YOUR GOAL: Return all of the data exactly as given.

# Start of INFORMATION SHOWN

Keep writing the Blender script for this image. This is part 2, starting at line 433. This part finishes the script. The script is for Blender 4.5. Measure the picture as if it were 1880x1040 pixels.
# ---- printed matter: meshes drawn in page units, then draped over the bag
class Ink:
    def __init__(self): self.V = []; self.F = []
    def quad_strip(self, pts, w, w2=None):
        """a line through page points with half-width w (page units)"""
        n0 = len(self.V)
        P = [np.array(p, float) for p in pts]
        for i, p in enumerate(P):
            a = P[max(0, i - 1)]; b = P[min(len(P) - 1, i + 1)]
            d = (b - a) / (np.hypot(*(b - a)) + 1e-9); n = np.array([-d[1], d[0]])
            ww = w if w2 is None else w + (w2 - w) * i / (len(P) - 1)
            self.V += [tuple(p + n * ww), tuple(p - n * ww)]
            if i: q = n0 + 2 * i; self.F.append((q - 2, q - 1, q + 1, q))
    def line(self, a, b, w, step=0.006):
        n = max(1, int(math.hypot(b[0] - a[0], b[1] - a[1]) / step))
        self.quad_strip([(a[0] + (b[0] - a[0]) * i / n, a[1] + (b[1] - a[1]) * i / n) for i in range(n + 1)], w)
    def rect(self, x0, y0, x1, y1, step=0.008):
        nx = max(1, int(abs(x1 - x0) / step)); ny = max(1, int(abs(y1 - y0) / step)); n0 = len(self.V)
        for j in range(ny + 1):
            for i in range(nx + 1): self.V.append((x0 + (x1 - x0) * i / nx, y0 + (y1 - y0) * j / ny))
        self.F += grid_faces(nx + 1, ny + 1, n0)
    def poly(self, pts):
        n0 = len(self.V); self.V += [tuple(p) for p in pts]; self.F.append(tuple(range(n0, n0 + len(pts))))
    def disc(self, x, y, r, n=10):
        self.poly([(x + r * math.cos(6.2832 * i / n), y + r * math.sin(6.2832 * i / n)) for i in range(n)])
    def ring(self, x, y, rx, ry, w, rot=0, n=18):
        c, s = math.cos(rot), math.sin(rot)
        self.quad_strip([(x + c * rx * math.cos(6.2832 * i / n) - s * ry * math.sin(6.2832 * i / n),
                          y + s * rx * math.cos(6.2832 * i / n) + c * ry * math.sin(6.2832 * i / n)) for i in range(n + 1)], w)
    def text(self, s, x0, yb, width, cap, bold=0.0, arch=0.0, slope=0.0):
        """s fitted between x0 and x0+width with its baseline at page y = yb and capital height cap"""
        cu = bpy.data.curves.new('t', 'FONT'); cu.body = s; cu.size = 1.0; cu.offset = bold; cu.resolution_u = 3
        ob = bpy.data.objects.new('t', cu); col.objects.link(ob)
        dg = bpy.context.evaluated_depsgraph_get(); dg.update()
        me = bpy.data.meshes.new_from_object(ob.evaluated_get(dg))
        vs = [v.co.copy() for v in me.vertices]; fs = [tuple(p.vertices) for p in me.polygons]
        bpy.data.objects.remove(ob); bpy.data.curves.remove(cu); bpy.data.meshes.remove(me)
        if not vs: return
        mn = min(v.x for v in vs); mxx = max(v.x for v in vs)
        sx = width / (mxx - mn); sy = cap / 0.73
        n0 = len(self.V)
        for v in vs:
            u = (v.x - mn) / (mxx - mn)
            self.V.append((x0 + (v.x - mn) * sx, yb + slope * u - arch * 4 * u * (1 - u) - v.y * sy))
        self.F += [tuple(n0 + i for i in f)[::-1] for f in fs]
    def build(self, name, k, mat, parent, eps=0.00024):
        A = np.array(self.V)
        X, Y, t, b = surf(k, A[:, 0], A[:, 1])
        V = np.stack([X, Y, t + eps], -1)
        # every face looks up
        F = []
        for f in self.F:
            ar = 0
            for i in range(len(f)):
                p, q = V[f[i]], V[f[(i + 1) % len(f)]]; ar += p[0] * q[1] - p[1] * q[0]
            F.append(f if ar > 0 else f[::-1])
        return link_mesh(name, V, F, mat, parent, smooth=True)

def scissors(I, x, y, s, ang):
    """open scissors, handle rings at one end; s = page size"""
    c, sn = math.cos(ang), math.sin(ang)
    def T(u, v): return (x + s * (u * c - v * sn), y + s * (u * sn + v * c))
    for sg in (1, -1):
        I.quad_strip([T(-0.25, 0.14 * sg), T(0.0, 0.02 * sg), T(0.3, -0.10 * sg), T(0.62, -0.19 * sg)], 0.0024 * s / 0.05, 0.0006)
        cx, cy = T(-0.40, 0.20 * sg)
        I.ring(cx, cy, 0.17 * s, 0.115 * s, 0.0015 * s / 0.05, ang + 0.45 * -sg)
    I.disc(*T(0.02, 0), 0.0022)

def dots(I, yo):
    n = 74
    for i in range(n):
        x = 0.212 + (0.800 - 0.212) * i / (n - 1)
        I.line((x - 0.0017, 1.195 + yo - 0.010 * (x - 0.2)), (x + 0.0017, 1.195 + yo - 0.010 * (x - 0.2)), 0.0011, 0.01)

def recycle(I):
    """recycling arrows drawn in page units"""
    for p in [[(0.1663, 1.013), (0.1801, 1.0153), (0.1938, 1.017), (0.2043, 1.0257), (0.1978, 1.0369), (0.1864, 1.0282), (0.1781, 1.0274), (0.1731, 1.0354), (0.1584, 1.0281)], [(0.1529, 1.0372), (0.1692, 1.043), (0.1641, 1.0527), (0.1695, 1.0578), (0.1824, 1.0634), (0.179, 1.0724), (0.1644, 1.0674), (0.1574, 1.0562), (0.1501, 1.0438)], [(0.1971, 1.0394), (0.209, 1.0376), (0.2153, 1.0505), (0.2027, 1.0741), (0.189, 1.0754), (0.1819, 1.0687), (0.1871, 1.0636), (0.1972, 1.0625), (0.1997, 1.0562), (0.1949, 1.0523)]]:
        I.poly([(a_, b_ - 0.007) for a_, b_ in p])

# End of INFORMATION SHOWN

THE REPLY:
Keep writing the Blender script for this image. This is part 2, starting at line 433. This part finishes the script. The script is for Blender 4.5. Measure the picture as if it were 1880x1040 pixels.
# ---- printed matter: meshes drawn in page units, then draped over the bag
class Ink:
    def __init__(self): self.V = []; self.F = []
    def quad_strip(self, pts, w, w2=None):
        """a line through page points with half-width w (page units)"""
        n0 = len(self.V)
        P = [np.array(p, float) for p in pts]
        for i, p in enumerate(P):
            a = P[max(0, i - 1)]; b = P[min(len(P) - 1, i + 1)]
            d = (b - a) / (np.hypot(*(b - a)) + 1e-9); n = np.array([-d[1], d[0]])
            ww = w if w2 is None else w + (w2 - w) * i / (len(P) - 1)
            self.V += [tuple(p + n * ww), tuple(p - n * ww)]
            if i: q = n0 + 2 * i; self.F.append((q - 2, q - 1, q + 1, q))
    def line(self, a, b, w, step=0.006):
        n = max(1, int(math.hypot(b[0] - a[0], b[1] - a[1]) / step))
        self.quad_strip([(a[0] + (b[0] - a[0]) * i / n, a[1] + (b[1] - a[1]) * i / n) for i in range(n + 1)], w)
    def rect(self, x0, y0, x1, y1, step=0.008):
        nx = max(1, int(abs(x1 - x0) / step)); ny = max(1, int(abs(y1 - y0) / step)); n0 = len(self.V)
        for j in range(ny + 1):
            for i in range(nx + 1): self.V.append((x0 + (x1 - x0) * i / nx, y0 + (y1 - y0) * j / ny))
        self.F += grid_faces(nx + 1, ny + 1, n0)
    def poly(self, pts):
        n0 = len(self.V); self.V += [tuple(p) for p in pts]; self.F.append(tuple(range(n0, n0 + len(pts))))
    def disc(self, x, y, r, n=10):
        self.poly([(x + r * math.cos(6.2832 * i / n), y + r * math.sin(6.2832 * i / n)) for i in range(n)])
    def ring(self, x, y, rx, ry, w, rot=0, n=18):
        c, s = math.cos(rot), math.sin(rot)
        self.quad_strip([(x + c * rx * math.cos(6.2832 * i / n) - s * ry * math.sin(6.2832 * i / n),
                          y + s * rx * math.cos(6.2832 * i / n) + c * ry * math.sin(6.2832 * i / n)) for i in range(n + 1)], w)
    def text(self, s, x0, yb, width, cap, bold=0.0, arch=0.0, slope=0.0):
        """s fitted between x0 and x0+width with its baseline at page y = yb and capital height cap"""
        cu = bpy.data.curves.new('t', 'FONT'); cu.body = s; cu.size = 1.0; cu.offset = bold; cu.resolution_u = 3
        ob = bpy.data.objects.new('t', cu); col.objects.link(ob)
        dg = bpy.context.evaluated_depsgraph_get(); dg.update()
        me = bpy.data.meshes.new_from_object(ob.evaluated_get(dg))
        vs = [v.co.copy() for v in me.vertices]; fs = [tuple(p.vertices) for p in me.polygons]
        bpy.data.objects.remove(ob); bpy.data.curves.remove(cu); bpy.data.meshes.remove(me)
        if not vs: return
        mn = min(v.x for v in vs); mxx = max(v.x for v in vs)
        sx = width / (mxx - mn); sy = cap / 0.73
        n0 = len(self.V)
        for v in vs:
            u = (v.x - mn) / (mxx - mn)
            self.V.append((x0 + (v.x - mn) * sx, yb + slope * u - arch * 4 * u * (1 - u) - v.y * sy))
        self.F += [tuple(n0 + i for i in f)[::-1] for f in fs]
    def build(self, name, k, mat, parent, eps=0.00024):
        A = np.array(self.V)
        X, Y, t, b = surf(k, A[:, 0], A[:, 1])
        V = np.stack([X, Y, t + eps], -1)
        # every face looks up
        F = []
        for f in self.F:
            ar = 0
            for i in range(len(f)):
                p, q = V[f[i]], V[f[(i + 1) % len(f)]]; ar += p[0] * q[1] - p[1] * q[0]
            F.append(f if ar > 0 else f[::-1])
        return link_mesh(name, V, F, mat, parent, smooth=True)

def scissors(I, x, y, s, ang):
    """open scissors, handle rings at one end; s = page size"""
    c, sn = math.cos(ang), math.sin(ang)
    def T(u, v): return (x + s * (u * c - v * sn), y + s * (u * sn + v * c))
    for sg in (1, -1):
        I.quad_strip([T(-0.25, 0.14 * sg), T(0.0, 0.02 * sg), T(0.3, -0.10 * sg), T(0.62, -0.19 * sg)], 0.0024 * s / 0.05, 0.0006)
        cx, cy = T(-0.40, 0.20 * sg)
        I.ring(cx, cy, 0.17 * s, 0.115 * s, 0.0015 * s / 0.05, ang + 0.45 * -sg)
    I.disc(*T(0.02, 0), 0.0022)

def dots(I, yo):
    n = 74
    for i in range(n):
        x = 0.212 + (0.800 - 0.212) * i / (n - 1)
        I.line((x - 0.0017, 1.195 + yo - 0.010 * (x - 0.2)), (x + 0.0017, 1.195 + yo - 0.010 * (x - 0.2)), 0.0011, 0.01)

def recycle(I):
    """recycling arrows drawn in page units"""
    for p in [[(0.1663, 1.013), (0.1801, 1.0153), (0.1938, 1.017), (0.2043, 1.0257), (0.1978, 1.0369), (0.1864, 1.0282), (0.1781, 1.0274), (0.1731, 1.0354), (0.1584, 1.0281)], [(0.1529, 1.0372), (0.1692, 1.043), (0.1641, 1.0527), (0.1695, 1.0578), (0.1824, 1.0634), (0.179, 1.0724), (0.1644, 1.0674), (0.1574, 1.0562), (0.1501, 1.0438)], [(0.1971, 1.0394), (0.209, 1.0376), (0.2153, 1.0505), (0.2027, 1.0741), (0.189, 1.0754), (0.1819, 1.0687), (0.1871, 1.0636), (0.1972, 1.0625), (0.1997, 1.0562), (0.1949, 1.0523)]]:
        I.poly([(a_, b_ - 0.007) for a_, b_ in p])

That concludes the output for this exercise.